Ramsey Goodness of Paths in Random Graphs

TL;DR

This paper determines the threshold probabilities for Erdős–Rényi random graphs to almost surely be Ramsey for a clique versus a path, identifying sharp bounds for different graph sizes and configurations.

Contribution

It establishes precise probabilistic thresholds for random graphs to be Ramsey for a clique versus a path, extending understanding of Ramsey properties in random graph models.

Findings

Threshold at p >> n^{-2/(r+1)} for G(N,p) to be Ramsey for (K_{r+1}, P_n)

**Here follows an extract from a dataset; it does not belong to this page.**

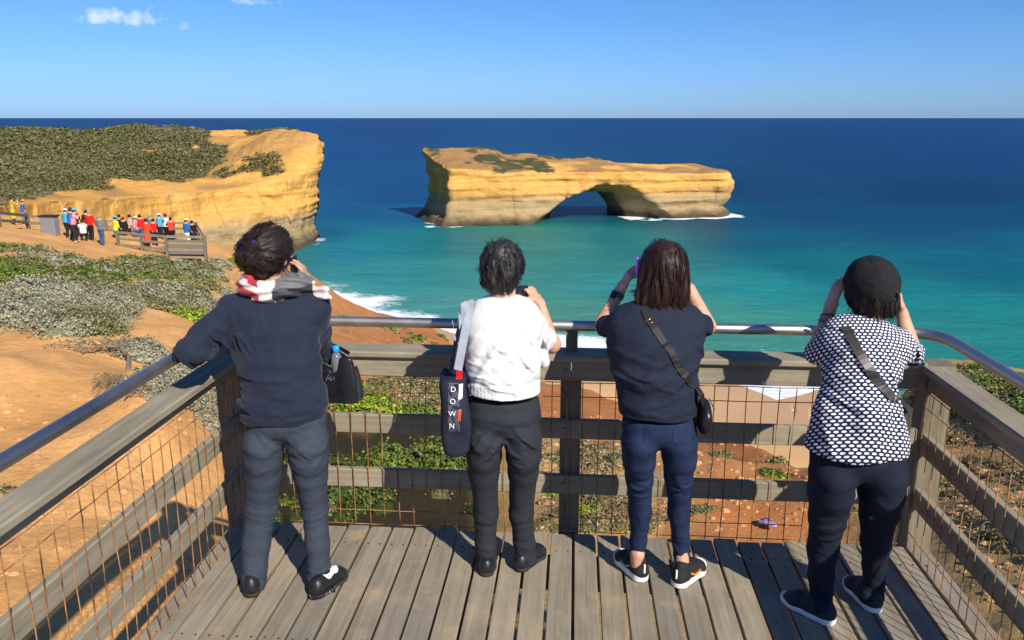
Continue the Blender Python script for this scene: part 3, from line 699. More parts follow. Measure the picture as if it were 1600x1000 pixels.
for sx in (-1, 1): m.tube([c0+rotf @ Vector((0, .10, .018)), c0+rotf @ Vector((sx*.03, .05, .05)), c0+rotf @ Vector((sx*.05, -.01, .018))], .006, 6)
m.build('strap', plain('dark_purple_rubber', (.05, .03, .09), .5), ff, smooth=True)
# ================================================================ PLANTS
def hit(px, py, d0=3.2, d1=110):
    ds = np.exp(np.linspace(math.log(d0), math.log(d1), 500)); r = rayv(px, py); k = math.hypot(r[0], r[1])
    X_, Y_, Z_ = r[0]/k*ds, r[1]/k*ds, CAMH+r[2]/k*ds; g_ = ground_z(X_, Y_); m = np.where(Z_ < g_)[0]
    i = m[0] if len(m) else int(np.argmin(Z_-g_)); return np.array([X_[i], Y_[i], g_[i]]), ds[i]
def leaf_mat():
    b = NB('foliage'); c = b.attr('col').outputs['Color']; b.set(c, .75, .15); b.b.inputs['Specular IOR Level'].default_value = .15
    tr = b.new('ShaderNodeBsdfTranslucent'); b.link(c, tr.inputs['Color']); mx = b.new('ShaderNodeMixShader'); mx.inputs[0].default_value = .22
    b.link(b.b.outputs[0], mx.inputs[1]); b.link(tr.outputs[0], mx.inputs[2]); b.link(mx.outputs[0], b.out.inputs['Surface']); return b.m
M_LEAF = leaf_mat(); M_TWIG = plain('dead_wood', (.20, .15, .10), .9, .1, .35, 40, .4, .004)
TY = {'grey': ((.25, .235, .15), (.49, .465, .315)), 'olive': ((.13, .125, .05), (.37, .34, .15)), 'green': ((.07, .11, .02), (.27, .33, .06)),
      'dark': ((.04, .065, .015), (.17, .20, .05)), 'bright': ((.12, .18, .015), (.44, .52, .06)), 'dry': ((.22, .16, .07), (.56, .43, .22))}
def leaves(cs, rad, hgt, n, ls, ty, seed, squash=.75, up=.35, clump=5.0):
    """leaf quads over a lumpy half ellipsoid"""
    rg = np.random.default_rng(seed); lo, hi = [np.array(c) for c in TY[ty]]
    a = rg.uniform(0, 2*np.pi, n); ct_ = rg.uniform(-.15, 1, n); st_ = np.sqrt(1-np.clip(ct_, -1, 1)**2)
    d = np.stack([np.cos(a)*st_, np.sin(a)*st_, ct_], 1)
    lump = 1+.30*fbm(d*1.0+seed*3.1, clump*.45, seed, 3)
    r = lump*rg.uniform(.66, 1.04, n)
    c = np.asarray(cs)+d*r[:, None]*np.array([rad, rad*squash, hgt])
    nrm = d+rg.normal(0, .38, (n, 3)); nrm /= np.linalg.norm(nrm, axis=1)[:, None]
    t = rg.normal(0, 1, (n, 3))+np.array([0, 0, up])*2; t -= (t*nrm).sum(1)[:, None]*nrm; t /= np.linalg.norm(t, axis=1)[:, None]
    b_ = np.cross(nrm, t); L = ls*rg.uniform(.6, 1.4, n)[:, None]; W = L*.36
    V = np.stack([c-t*L*.5, c+b_*W, c+t*L*.5, c-b_*W], 1).reshape(-1, 3)
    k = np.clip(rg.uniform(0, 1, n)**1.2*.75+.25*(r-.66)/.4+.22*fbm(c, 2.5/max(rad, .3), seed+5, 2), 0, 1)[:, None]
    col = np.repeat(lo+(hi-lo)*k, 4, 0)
    Fc = np.arange(4*n).reshape(-1, 4); return V, Fc, col
def core(cs, rad, hgt, ty, seed, squash=.75):
    lo, hi = [np.array(c) for c in TY[ty]]; nu, nv = 14, 7; V = []
    for j in range(nv):
        ph = (j/(nv-1))*math.pi*.5-.25
        for i in range(nu):
            a = 2*math.pi*i/nu; V.append((math.cos(a)*math.cos(ph), math.sin(a)*math.cos(ph), math.sin(ph)))
    V = np.array(V); lump = (1+.25*fbm(V+seed*3.1, 2.2, seed, 2))*.70; V = np.asarray(cs)+V*lump[:, None]*np.array([rad, rad*squash, hgt])
    Fc = np.array([(j*nu+i, j*nu+(i+1) % nu, (j+1)*nu+(i+1) % nu, (j+1)*nu+i) for j in range(nv-1) for i in range(nu)])
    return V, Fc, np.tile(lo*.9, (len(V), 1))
class LeafMesh:
    def __init__(s): s.V = []; s.F = []; s.c = []; s.n = 0
    def put(s, V, Fc, col): s.V.append(V); s.F.append(Fc+s.n); s.c.append(col); s.n += len(V)
    def build(s, name, parent=None):
        return mesh_obj(name, np.vstack(s.V), np.vstack(s.F), M_LEAF, parent, attrs={'col': np.vstack(s.c)})
def inpoly(x, y, P):
    c = False; n = len(P); j = n-1
    for i in range(n):
        if (P[i][1] > y) != (P[j][1] > y) and x < (P[j][0]-P[i][0])*(y-P[i][1])/(P[j][1]-P[i][1])+P[i][0]: c = not c
        j = i
    return c
def scatter(poly, n, seed):
    r = random.Random(seed); xs = [p[0] for p in poly]; ys = [p[1] for p in poly]; out = []
    while len(out) < n:
        x, y = r.uniform(min(xs), max(xs)), r.uniform(min(ys), max(ys))
        if inpoly(x, y, poly): out.append((x, y))
    return out
def mounds(lm, poly, n, types, rpx, seed, hfac=.55, dens=1.0, lpx=3.2, sink=.1):
    r = random.Random(seed)
    for i, (x, y) in enumerate(scatter(poly, n, seed)):
        p, d = hit(x, y); rad = r.uniform(*rpx)*d/F; ty = r.choice(types); h_ = rad*hfac*r.uniform(.7, 1.25)
        ls = lpx*d/F*r.uniform(.85, 1.25); p = p-np.array([0, 0, h_*sink]); sd_ = seed*1000+i
        lm.put(*core(p, rad, h_, ty, sd_, .85)); cnt = int(dens*2.4*(rad*rad)/(ls*ls*.36)); cnt = min(max(cnt, 60), 6500)
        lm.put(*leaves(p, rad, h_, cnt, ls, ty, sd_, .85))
# continuous low scrub that nobody could count
lm = LeafMesh()
mounds(lm, [(-260,420),(0,455),(120,447),(210,452),(235,470),(180,490),(150,520),(90,515),(0,508),(-260,520)], 120, ['grey']*5+['olive'], (28, 54), 11, lpx=3.1, hfac=.62)
mounds(lm, [(190,452),(300,452),(345,470),(340,500),(300,492),(240,484)], 46, ['grey', 'grey', 'olive'], (16, 34), 12, lpx=2.9)
mounds(lm, [(-100,402),(60,415),(150,440),(60,447),(-100,440)], 60, ['green', 'green', 'olive', 'green'], (18, 36), 13, hfac=.5, lpx=3.4)
mounds(lm, [(-200,382),(40,388),(130,408),(165,440),(60,420),(-200,404)], 80, ['olive', 'grey', 'green', 'grey'], (12, 26), 14, hfac=.45, lpx=3.4)
mounds(lm, [(150,412),(215,402),(330,416),(340,436),(310,452),(190,442),(150,430)], 90, ['grey', 'olive', 'grey', 'olive', 'green'], (11, 24), 15, hfac=.5, lpx=3.0)
mounds(lm, [(150,412),(350,405),(360,440),(350,470),(250,470),(120,430)], 46, ['grey', 'olive', 'olive'], (10, 22), 29, hfac=.45, lpx=3.0)
mounds(lm, [(185,535),(232,545),(300,585),(350,640),(350,690),(290,640),(215,600),(190,560)], 60, ['grey'], (22, 42), 16, hfac=.45, lpx=3.5)
mounds(lm, [(210,598),(262,625),(240,632),(205,612)], 3, ['grey'], (15, 22), 17, hfac=.45, lpx=4.5)
o = lm.build('scrub'); prop(o, 'grey-green saltbush scrub spreading over the sand left of the deck', 'scrub', kind='stuff')
# dry litter, twigs and tussocks under and beyond the front railing, and on the bank to the right
lm = LeafMesh()
mounds(lm, [(540,600),(700,592),(760,610),(760,640),(540,640)], 80, ['dry', 'olive', 'olive'], (14, 34), 21, hfac=.5, lpx=4.5)
mounds(lm, [(430,700),(760,720),(760,815),(430,815)], 46, ['dark', 'green', 'dark', 'olive'], (14, 32), 28, hfac=.8, lpx=5, dens=.55)
mounds(lm, [(840,690),(965,690),(1000,800),(1100,830),(840,830)], 90, ['dry', 'dry', 'olive'], (12, 32), 22, hfac=.30, lpx=5, dens=.7)
mounds(lm, [(1440,600),(1500,572),(1600,600),(1760,640),(1760,700),(1600,690),(1450,640)], 150, ['green', 'olive', 'green', 'olive'], (18, 38), 23, hfac=.55, lpx=4)
mounds(lm, [(1470,650),(1700,700),(1700,900),(1540,860),(1470,760)], 60, ['dry', 'dry', 'olive'], (14, 34), 24, hfac=.2, lpx=3.6, dens=.45)
mounds(lm, [(590,508),(640,520),(700,545),(680,556),(620,540)], 16, ['olive', 'dry', 'green'], (6, 13), 25, hfac=.5, lpx=3)
mounds(lm, [(500,455),(560,482),(640,498),(690,560),(560,560),(500,560)], 26, ['dry', 'olive'], (2.5, 6), 26, hfac=.5, lpx=2.6)
mounds(lm, [(0,505),(150,520),(190,545),(120,540),(0,520)], 26, ['dry', 'grey'], (4, 12), 27, hfac=.3, lpx=4, dens=.5)
o = lm.build('dry_grass'); prop(o, 'dry grass, litter and low green growth round the lookout', 'undergrowth', kind='stuff')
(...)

Threshold at p >> n^{-2/(r+2)} for G(rn + t, p) to be Ramsey for (K_{r+1}, P_n)

Results are sharp, with non-Ramsey behavior below these thresholds

Abstract

We say that a graph $G$ is Ramsey for $H_1$ versus $H_2$, and write $G \to (H_1,H_2)$, if every red-blue colouring of the edges of $G$ contains either a red copy of $H_1$ or a blue copy of $H_2$. In this paper we study the threshold for the event that the Erd\H{o}s--R\'enyi random graph $G(N,p)$ is Ramsey for a clique versus a path. We show that $$G\big( (1 + \varepsilon) rn,p \big) \to (K_{r+1},P_n)$$ with high probability if $p \gg n^{-2 / (r + 1)}$, and $$G\big( rn + t, p \big) \to (K_{r+1},P_n)$$ with high probability if $p \gg n^{-2 / (r + 2)}$ and $t \gg 1/p$. Both of these results are sharp (in different ways), since with high probability $G(Cn,p) \not\to (K_{r+1}, P_n)$ for any constant $C > 0$ if $p \ll n^{-2/(r + 1)}$, and $G(rn + t, p) \not\to (K_{r+1}, P_n)$ if $t \ll 1/p$, for any $0 < p \le 1$.